Speakers are one of the most common output device used with everything from home entertainment systems to portable radios to computer systems to commercial sound reinforcement. Regardless of their design, the purpose of speakers is to produce sound that can be heard by the listener.

 

Early development of the Loudspeaker

The first loudspeaker was invented in Germany by Johann Philipp Reis for use in a telephone back in 1861, but this first design only produced acoustic tones and barely discernible speech. In 1876,  Alexander Graham Bell was issued a patent, based on Reis’s work, for a speaker that reproduced intelligible sound. This was part of his patent for the telephone.

Werner Von Siemens created an improved design the following year when he developed the concept of an electromagnetic coil-driven speaker and improvements on the basic design continue to this day. At that time, however, there was not enough understanding of physics and materials engineering to allow Bell or any other inventor the ability to successfully produce an electrodynamic loudspeaker.

Many inventors and engineers developed electrodynamic loudspeakers, but without amplification they could only create rather poor and distorted sound. There was no way at the time to electrically amplify the signal to create very loud sounds. It took the development of tube amplifiers before modern speaker designs could become viable.

In 1898 Oliver Lodge produced a dynamic (moving coil) loudspeaker, but the first practical design came from Danish inventors Peter Jensen and Edwin Pridham in 1915. Interestingly they were living in Napa California at the time. The team was never issued a patent and additionally were unsuccessful in their attempts to sell their designs to telephone companies. Fortunately for us, they founded Magnavox and focused on producing radios.

Inventors Chester Rice and Edward W. Kellogg were issued a patent in 1924 for the direct radiator speaker, what is the moving coil design that has become the most widely accepted design for loudspeakers in use today.

Interestingly, at about this same time, Walter Schottky, together with Dr.

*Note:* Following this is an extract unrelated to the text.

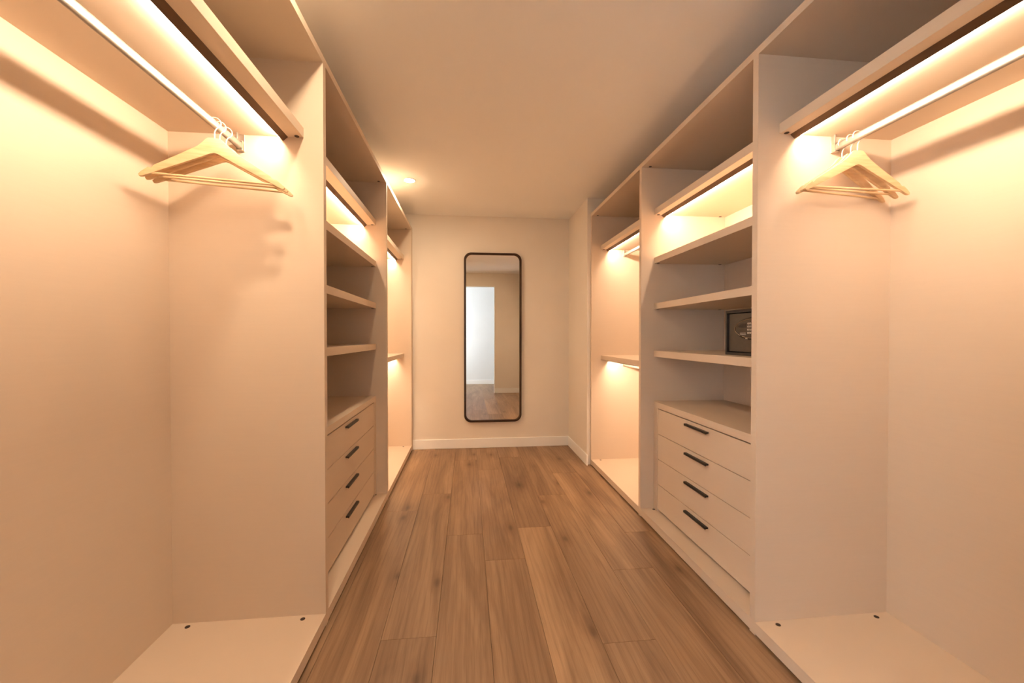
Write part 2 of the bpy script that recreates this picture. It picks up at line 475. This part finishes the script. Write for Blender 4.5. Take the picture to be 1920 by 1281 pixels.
# ------------------------------------------------------------------ safe
SX, SY0, SY1, SZ = 1.325, 1.585, 2.015, 1.107
sf = thing('safe', 'small dark hotel safe with an oval keypad panel, on the right-hand shelf', 'safe', (SX + 0.15, 1.80, SZ))
H = 0.225
bm = bmesh.new()
add_box(bm, SX, SX + 0.33, SY0, SY0 + 0.012, SZ, SZ + H)
add_box(bm, SX, SX + 0.33, SY1 - 0.012, SY1, SZ, SZ + H)
add_box(bm, SX, SX + 0.33, SY0 + 0.012, SY1 - 0.012, SZ, SZ + 0.014)
add_box(bm, SX, SX + 0.33, SY0 + 0.012, SY1 - 0.012, SZ + H - 0.014, SZ + H)
add_box(bm, SX + 0.320, SX + 0.33, SY0 + 0.012, SY1 - 0.012, SZ + 0.014, SZ + H - 0.014)
link_mesh('safe_body', bm, 'safe', sf)
dr = box('safe_door', SX + 0.010, SX + 0.022, SY0 + 0.016, SY1 - 0.016, SZ + 0.018, SZ + H - 0.018, 'safedoor', sf, 0.001)
oc_y, oc_z = 1.800, 1.238
def oval(a, bb, y=oc_y, z=oc_z, n=40):
    return [(y + a * math.cos(2 * math.pi * k / n), z + bb * math.sin(2 * math.pi * k / n)) for k in range(n)]
bm = bmesh.new()
rings = []
for a, bb, x in ((0.148, 0.056, SX + 0.010), (0.146, 0.054, SX + 0.002), (0.138, 0.048, SX - 0.004), (0.126, 0.040, SX - 0.004)):
    rings.append([bm.verts.new((x, p[0], p[1])) for p in oval(a, bb)])
for q, s_ in zip(rings, rings[1:]):
    for k in range(40):
        bm.faces.new((q[k], q[(k + 1) % 40], s_[(k + 1) % 40], s_[k]))
bm.faces.new(rings[-1])
pn = link_mesh('keypad_panel', bm, 'safepanel', sf, True)
pn['label'] = 'glossy oval keypad panel'
bm = bmesh.new()
path = [(SX - 0.004, p[0], p[1]) for p in oval(0.134, 0.0455)]
path.append(path[0])
add_tube(bm, path, 0.0011, 6)
link_mesh('chrome_rim', bm, 'chrome', pn, True)
box('display', SX - 0.0050, SX - 0.004, 1.852, 1.905, 1.243, 1.262, 'black', pn)
bm = bmesh.new()
add_box(bm, SX - 0.0046, SX - 0.004, 1.850, 1.893, 1.2155, 1.2175)
add_box(bm, SX - 0.0046, SX - 0.004, 1.850, 1.893, 1.2085, 1.2098)
link_mesh('print_lines', bm, 'key', pn)
bm = bmesh.new()                     # small pale mark under the keys
add_box(bm, SX - 0.0035, SX + 0.001, 1.842, 1.846, 1.189, 1.199)
add_box(bm, SX - 0.0035, SX + 0.001, 1.846, 1.856, 1.189, 1.192)
add_box(bm, SX - 0.0035, SX + 0.001, 1.849, 1.853, 1.194, 1.200)
link_mesh('printed_mark', bm, 'key', pn)
for i in range(3):
    for j in range(4):
        bm = bmesh.new()
        add_lathe(bm, [(0.0052, 0), (0.0052, -0.002), (0.0042, -0.003)], (SX - 0.004, 1.833 - i * 0.0145, 1.262 - j * 0.0148), 'X', 12)
        link_mesh('key', bm, 'key', pn, True)
bm = bmesh.new()
add_lathe(bm, [(0.017, 0), (0.017, -0.012), (0.0145, -0.015)], (SX - 0.004, 1.735, 1.238), 'X', 24)
link_mesh('knob', bm, 'chrome', pn, True)

# ------------------------------------------------------------------ hangers
def hanger_proto():
    t = bpy.data.objects.new('clothes_hanger', None)
    COL.objects.link(t); t.empty_display_size = 0.05
    top = [(0.0, 0.0), (0.018, -0.001), (0.027, -0.008), (0.036, -0.019), (0.050, -0.033), (0.075, -0.050), (0.110, -0.073), (0.150, -0.0985),
           (0.177, -0.1155), (0.182, -0.1225), (0.187, -0.1265), (0.194, -0.1245), (0.203, -0.1320), (0.2145, -0.1425), (0.2215, -0.1515), (0.2185, -0.1575), (0.2110, -0.1570), (0.200, -0.152)]
    right = top + [(0.150, -0.127), (0.100, -0.1015), (0.05, -0.0765), (0.0, -0.052)]
    # build both halves as quads strips between upper and lower outline, then give it thickness
    bm = bmesh.new()
    out = [(-x, z) for x, z in reversed(top[1:])] + top + [(0.150, -0.127), (0.100, -0.1015), (0.05, -0.0765), (0.012, -0.0565), (0.0, -0.053), (-0.012, -0.0565), (-0.05, -0.0765), (-0.100, -0.1015), (-0.150, -0.127)]
    vs = [bm.verts.new((x, -0.006, z)) for x, z in out]
    f = bm.faces.new(vs)
    r = bmesh.ops.extrude_face_region(bm, geom=[f])
    bmesh.ops.translate(bm, verts=[v for v in r['geom'] if isinstance(v, bmesh.types.BMVert)], vec=(0, 0.012, 0))
    big = [fc for fc in bm.faces if len(fc.verts) > 6]
    rim = list(set(e for fc in big for e in fc.edges))
    bmesh.ops.bevel(bm, geom=rim, offset=0.0022, segments=2, affect='EDGES', profile=0.6)
    bmesh.ops.triangulate(bm, faces=[fc for fc in bm.faces if len(fc.verts) > 4])
    link_mesh('shoulder', bm, 'beech', t, True)
    bm = bmesh.new()
    add_tube(bm, [(-0.204, 0, -0.1425), (0.204, 0, -0.1425)], 0.0042, 10)
    link_mesh('trouser_bar', bm, 'beech', t, True)
    bm = bmesh.new()
    path = [(0, 0, -0.012), (0, 0, 0.018), (0.001, 0, 0.026)]
    path += [(0.0197 * math.cos(R(a)), 0, 0.055 + 0.0197 * math.sin(R(a))) for a in range(-70, 206, 15)]
    add_tube(bm, path, 0.0019, 8)
    link_mesh('hook', bm, 'hook', t, True)
    return t
hproto = hanger_proto()
def place_hanger(i, x, y, z, deg, tilt, label, group):
    if i == 0:
        t = hproto
    else:
        t = hproto.copy(); COL.objects.link(t)
        for ch in hproto.children:
            c = ch.copy(); COL.objects.link(c); c.parent = t
    t.location = (x, y, z)
    t.rotation_euler = (0, R(tilt), R(deg))
    t['label'] = label; t['category'] = 'hanger'; t['group'] = group
GL, GR = 'wooden hangers on the left rod', 'wooden hangers on the right rod'
spots = [(-0.890, 1.582, 1.9015, 11.2, 0, 'pale wooden hanger on the left rod, the one in front, nearest the camera', GL),
         (-0.890, 1.612, 1.9015, 11.4, 0, 'pale wooden hanger on the left rod, between the two others', GL),
         (-0.890, 1.652, 1.9015, 13.6, 0, 'pale wooden hanger on the left rod, rearmost, closest to the rod bracket', GL),
         (1.465, 1.427, 1.9015, 0.7, 0, 'pale wooden hanger on the right rod, the one in front, farthest from the bracket', GR),
         (1.465, 1.455, 1.9015, 4.5, 0, 'pale wooden hanger on the right rod, between the two others', GR),
         (1.465, 1.492, 1.9015, 8.0, 0, 'pale wooden hanger on the right rod, hanging closest to the side panel and turned aside', GR)]
for i, q in enumerate(spots):
    if i: place_hanger(i, *q)
place_hanger(0, *spots[0])

# ------------------------------------------------------------------ mirror
mw, mh, mcx, mcz, my = 0.618, 1.815, 0.271, 1.188, W - 0.004
mt = thing('wall_mirror', 'tall rounded mirror in a thin dark frame hanging on the far wall', 'mirror', (mcx, my, mcz))
def frame_ring(w_, h_, r_, y):
    return [(p[0], y, p[1]) for p in rrect(w_, h_, r_, 10)]
bm = bmesh.new()
secs = [(0, 0, 0.078), (0, -0.030, 0.078), (0.003, -0.033, 0.076), (0.016, -0.033, 0.068), (0.019, -0.030, 0.066), (0.024, -0.014, 0.062), (0.024, 0, 0.062)]
rings = [[bm.verts.new(p) for p in frame_ring(mw - 2 * d, mh - 2 * d, r_, y)] for d, y, r_ in secs]
n = len(rings[0])
for a, c in zip(rings, rings[1:] + rings[:1]):
    for k in range(n):
        bm.faces.new((a[k], a[(k + 1) % n], c[(k + 1) % n], c[k]))
fr = link_mesh('mirror_frame', bm, 'frame', None, True)
bm = bmesh.new()
A = [bm.verts.new(p) for p in frame_ring(mw - 0.046, mh - 0.046, 0.064, -0.016)]
B = [bm.verts.new(p) for p in frame_ring(mw - 0.046, mh - 0.046, 0.064, -0.010)]
bm.faces.new(A); bm.faces.new(B[::-1])
for k in range(n): bm.faces.new((A[k], A[(k + 1) % n], B[(k + 1) % n], B[k]))
gl = link_mesh('mirror_glass', bm, 'mirror')
for o in (fr, gl): o.parent = mt
mt.rotation_euler = (R(0.15), 0, 0)

# ------------------------------------------------------------------ ceiling lights
def downlight(x, y, label):
    t = thing('ceiling_downlight', label, 'ceiling light', (x, y, CE), 'round ceiling downlights on the left of the aisle')
    bm = bmesh.new()
    add_lathe(bm, [(0.050, 0.0), (0.050, -0.002), (0.047, -0.0045), (0.041, -0.0045), (0.040, 0.0)], (x, y, CE), 'Z', 36, cap=False)
    link_mesh('trim_ring', bm, 'skirting', t, True)
    bm = bmesh.new()
    add_lathe(bm, [(0.040, -0.0005), (0.040, -0.004), (0.034, -0.0065), (0.020, -0.008), (0.004, -0.0085)], (x, y, CE), 'Z', 32)
    link_mesh('lamp_diffuser', bm, 'lamp', t, True)
downlight(-0.474, 3.508, 'round glowing ceiling downlight above the left side of the aisle, near the far wall')
downlight(-0.474, 1.250, 'round ceiling downlight overhead near the doorway, above the left side of the aisle')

Erwin Gerlach, invented the first ribbon loudspeaker.

Unlike modern ribbon designs, the first ribbon loudspeakers had to use electromagnets due to the very poor quality of the large permanent magnetic material of the day.

An electromagnet used AC power to produce a stable magnetic field that the ribbon coil would reside. The regrettable side effect of this early design was that the electromagnet produced prodigious amounts of hum along with the sound.

It was Jensen who produced the first practical fixed magnet dynamic speaker design, but cost prevented its widespread adoption until World War II when the Alnico magnets many audiophiles still covet today came into use.

C.W. Rice of General Electric and E.W. Kellogg of AT&T worked together to develop the modern speaker and first electrically amplified audio system. They created a working prototype in 1921.

Rice and Kellogg solved the final problems, which led to sound that could eventually be called High Fidelity. Their designs had acceptable frequency range and played loud enough to be considered superior to the mechanical horns of the day. They were issued patents in 1925 and produced the first commercial product, called the Radiola Loudspeaker #10, under the company name of RCA.

One Response to Speaker Technology


  1. Vicki Stanley says:

    Very comprehensive and complicated for this non-techie! Two Questions: Is there any relationship between the development of speaker technology and development of hearing aids? Did you write this while on the high seas?